The government/congress/states can't make a law or regulation that says "you have a right to never hear anyone signing in the rain". Even if such a law somehow passes, when you bring a civil suit against someone singing in the rain because you claim they violated your right (enshrined in this law) to not hear such singing, you will lose your case, as the law you based it on infringes on the first amendment rights of the singer.

Note that things would be very different if, instead of a law, you had a HOA which enacted a rule saying "singing in the rain is not allowed on the premises; violators will be fined 1000$". Assuming any signage about this is clear enough and so on, you could be forced in court to pay such a fine to the HOA, and may even end up doing jail time if you refuse even after losing a lawsuit with the HOA. The first amendment is a limitation of the state's ability to create laws, it doesn't limit private entities from limiting speech, nor the government's ability to enforce property rights behind such an ability.

1 comments

> What is relevant is if a law limiting speech is narrow enough and if it serves a purpose that is aligned with the constitution.
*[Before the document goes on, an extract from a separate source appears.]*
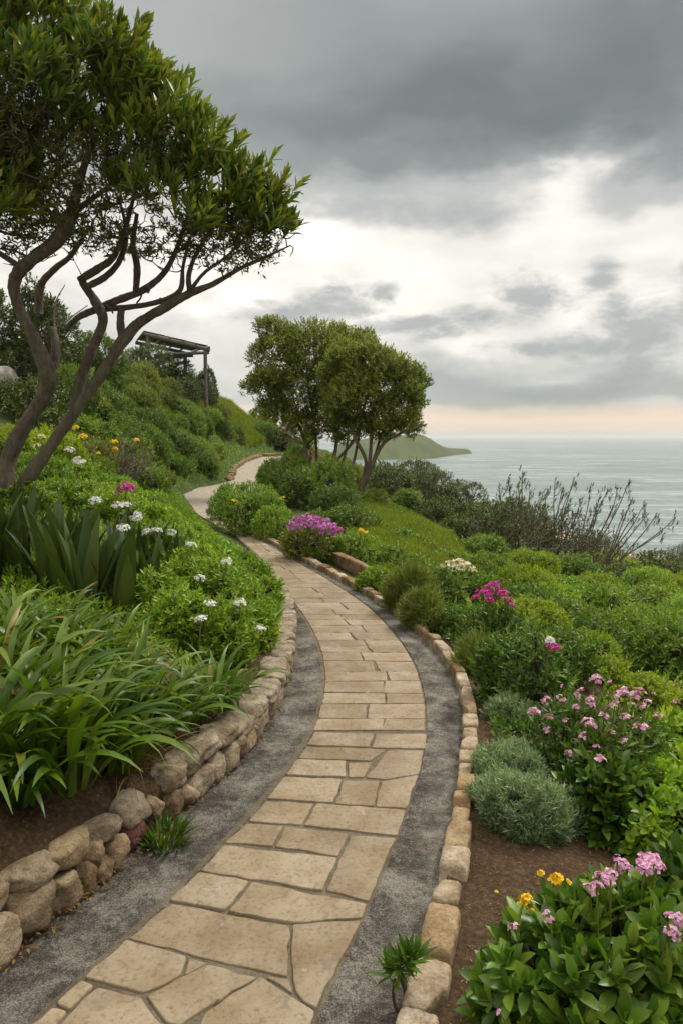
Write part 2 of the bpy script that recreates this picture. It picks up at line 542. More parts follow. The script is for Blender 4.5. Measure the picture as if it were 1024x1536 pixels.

Anti-defamation laws clearly do serve such a prupsoe (they limit only specific types of speech that is not of public interest, and they exist to protect the victim's constitutional rights where they conflict with the a user's free speech right

I'm sorry, is there something in the constitution that gives you the right to not be defamed?

> is there something in the constitution that gives you the right to not be defamed

Have you considered that there's a significant cultural difference between you and the framers of the Constitution?

Those guys were mostly "gentlemen" in the 18th and 19th century sense. Lying, sullying someone's good name, and otherwise dragging them into disrepute was decidedly "ungentlemanly" conduct. I don't think most of them would consider it "free speech" that could pass without censure, no matter what the text of the constitution said. Let's not forget Alexander Hamilton died in a duel because of some words he didn't even recall saying.